Plugging in x=0 will give the y-intercept:

\begin{aligned} y\textrm{-intercept}& = f(0) \\ & = (0)^2-7(0)+12 \\ & = 12 \end{aligned}

ii. \therefore The y-intercept is thus (0,12).

Differentiating y=f(x) with respect to x,

\begin{aligned} & \quad f'(x) \\ & = \frac{\mathrm{d}}{\mathrm{d}x}\big( f(x)\big) \\ & = \frac{\mathrm{d}}{\mathrm{d}x}(x^2-7x+12) \\ & = 2x-7 \\ \end{aligned}

When x=3.5 and f(3.5)=-0.25, the slope of f(x) is zero, i.e., f'(x)=0.
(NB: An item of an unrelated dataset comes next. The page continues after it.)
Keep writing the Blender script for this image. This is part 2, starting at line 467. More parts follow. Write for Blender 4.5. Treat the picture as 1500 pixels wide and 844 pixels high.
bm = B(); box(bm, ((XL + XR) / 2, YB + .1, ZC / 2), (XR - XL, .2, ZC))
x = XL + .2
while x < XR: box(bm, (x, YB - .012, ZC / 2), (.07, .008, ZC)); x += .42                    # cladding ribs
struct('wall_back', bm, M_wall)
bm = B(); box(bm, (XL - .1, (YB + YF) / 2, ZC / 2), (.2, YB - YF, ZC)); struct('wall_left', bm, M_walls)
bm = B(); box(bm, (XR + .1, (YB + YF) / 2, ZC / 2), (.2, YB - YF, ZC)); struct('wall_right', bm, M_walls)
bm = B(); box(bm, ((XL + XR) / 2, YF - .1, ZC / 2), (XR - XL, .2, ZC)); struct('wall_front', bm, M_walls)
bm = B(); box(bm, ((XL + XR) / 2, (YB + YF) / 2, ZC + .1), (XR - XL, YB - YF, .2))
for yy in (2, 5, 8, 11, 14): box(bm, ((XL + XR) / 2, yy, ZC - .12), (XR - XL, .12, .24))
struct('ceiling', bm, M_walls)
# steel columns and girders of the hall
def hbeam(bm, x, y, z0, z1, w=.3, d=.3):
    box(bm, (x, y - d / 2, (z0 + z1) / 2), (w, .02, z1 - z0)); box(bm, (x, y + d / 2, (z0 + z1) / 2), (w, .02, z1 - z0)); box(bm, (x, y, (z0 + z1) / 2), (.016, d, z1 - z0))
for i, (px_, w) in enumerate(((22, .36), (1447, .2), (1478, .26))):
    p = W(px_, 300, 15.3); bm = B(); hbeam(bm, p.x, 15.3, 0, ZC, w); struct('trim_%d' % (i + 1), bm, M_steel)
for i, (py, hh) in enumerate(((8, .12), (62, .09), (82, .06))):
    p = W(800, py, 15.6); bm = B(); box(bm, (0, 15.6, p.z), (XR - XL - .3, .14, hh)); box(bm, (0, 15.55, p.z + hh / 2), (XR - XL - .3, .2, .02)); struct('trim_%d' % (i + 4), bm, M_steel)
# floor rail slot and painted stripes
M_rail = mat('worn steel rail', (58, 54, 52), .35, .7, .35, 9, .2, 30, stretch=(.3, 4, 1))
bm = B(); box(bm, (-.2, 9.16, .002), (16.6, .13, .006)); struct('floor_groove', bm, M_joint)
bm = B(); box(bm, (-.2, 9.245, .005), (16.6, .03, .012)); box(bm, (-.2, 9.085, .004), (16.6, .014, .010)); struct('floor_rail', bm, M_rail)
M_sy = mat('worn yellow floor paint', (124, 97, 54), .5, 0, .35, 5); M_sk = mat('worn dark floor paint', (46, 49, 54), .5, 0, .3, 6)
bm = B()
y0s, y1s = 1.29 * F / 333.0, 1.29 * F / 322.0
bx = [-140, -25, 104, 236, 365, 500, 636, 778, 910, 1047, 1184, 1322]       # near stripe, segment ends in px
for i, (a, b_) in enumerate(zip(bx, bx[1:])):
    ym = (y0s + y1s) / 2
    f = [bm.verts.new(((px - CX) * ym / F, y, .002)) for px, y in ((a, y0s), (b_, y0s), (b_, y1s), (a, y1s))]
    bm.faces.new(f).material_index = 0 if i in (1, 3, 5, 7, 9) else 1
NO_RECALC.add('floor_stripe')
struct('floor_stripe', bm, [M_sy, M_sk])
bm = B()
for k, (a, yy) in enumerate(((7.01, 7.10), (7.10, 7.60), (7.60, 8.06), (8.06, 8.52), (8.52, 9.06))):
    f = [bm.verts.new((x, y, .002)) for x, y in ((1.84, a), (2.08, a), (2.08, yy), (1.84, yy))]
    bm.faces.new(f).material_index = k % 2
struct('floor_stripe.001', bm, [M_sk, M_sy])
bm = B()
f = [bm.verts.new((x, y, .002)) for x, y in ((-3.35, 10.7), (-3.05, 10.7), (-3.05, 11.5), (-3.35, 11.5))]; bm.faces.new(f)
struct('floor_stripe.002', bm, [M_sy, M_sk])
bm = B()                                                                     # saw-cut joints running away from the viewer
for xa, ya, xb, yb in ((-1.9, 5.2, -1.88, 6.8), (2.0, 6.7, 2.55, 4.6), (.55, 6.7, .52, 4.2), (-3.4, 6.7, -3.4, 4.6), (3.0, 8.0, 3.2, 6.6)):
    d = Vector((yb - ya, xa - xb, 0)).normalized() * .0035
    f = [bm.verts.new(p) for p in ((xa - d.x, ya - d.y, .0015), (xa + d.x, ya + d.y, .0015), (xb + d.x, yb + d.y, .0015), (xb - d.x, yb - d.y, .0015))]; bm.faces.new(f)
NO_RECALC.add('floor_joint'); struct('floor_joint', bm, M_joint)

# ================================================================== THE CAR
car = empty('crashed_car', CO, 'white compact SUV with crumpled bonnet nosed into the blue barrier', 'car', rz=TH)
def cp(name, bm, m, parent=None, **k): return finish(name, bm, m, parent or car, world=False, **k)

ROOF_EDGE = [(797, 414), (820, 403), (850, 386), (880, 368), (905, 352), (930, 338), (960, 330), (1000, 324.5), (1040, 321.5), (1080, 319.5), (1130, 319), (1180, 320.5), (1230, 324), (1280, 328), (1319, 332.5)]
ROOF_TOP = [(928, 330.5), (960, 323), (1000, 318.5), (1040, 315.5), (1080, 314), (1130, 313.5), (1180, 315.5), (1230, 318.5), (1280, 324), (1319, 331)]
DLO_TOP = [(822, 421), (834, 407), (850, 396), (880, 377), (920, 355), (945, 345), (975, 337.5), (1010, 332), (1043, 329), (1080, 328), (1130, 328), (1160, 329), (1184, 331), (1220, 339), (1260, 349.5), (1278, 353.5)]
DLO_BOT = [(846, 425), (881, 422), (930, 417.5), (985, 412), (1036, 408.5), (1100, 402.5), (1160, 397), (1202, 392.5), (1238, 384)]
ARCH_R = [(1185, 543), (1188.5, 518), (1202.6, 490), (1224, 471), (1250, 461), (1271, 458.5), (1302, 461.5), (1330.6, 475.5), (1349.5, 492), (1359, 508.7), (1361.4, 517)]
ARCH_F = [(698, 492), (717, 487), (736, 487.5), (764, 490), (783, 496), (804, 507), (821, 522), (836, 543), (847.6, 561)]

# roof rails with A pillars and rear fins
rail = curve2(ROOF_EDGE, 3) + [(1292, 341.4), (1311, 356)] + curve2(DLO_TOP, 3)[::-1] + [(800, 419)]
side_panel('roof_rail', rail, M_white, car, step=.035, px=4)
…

iii. \therefore (\frac{7}{2},-\frac{1}{4}) is a turning point (/extreme point/vertex).

\begin{aligned} y & =f(x) \\ & = x^2-7x+12 \\ & = x^2-7x+\bigg( \frac{7}{2}\bigg)^2 - \bigg( \frac{7}{2}\bigg)^2 + 12 \\ & = \bigg( x-\frac{7}{2}\bigg)^2 - \frac{1}{4}\\ \end{aligned}

iv. \therefore The axis of symmetry of the graph is x=\frac{7}{2}.

Differentiating y=f(x) twice with respect to x,

\begin{aligned} &\quad f''(x)\\ & = \frac{\mathrm{d}}{\mathrm{d}x}\big( f'(x)\big) \\ & = \frac{\mathrm{d}}{\mathrm{d}x}(2x-7) \\ & = 2 \quad (>0)\\ \end{aligned}

We see that the slope is increasing with x.

v. \therefore The graph of f(x) is concave upward (/convex downward).

vi. \therefore The domain is \mathbb{R} and the range \{ y\in\mathbb{R}:y\ge -\frac{1}{4}\}.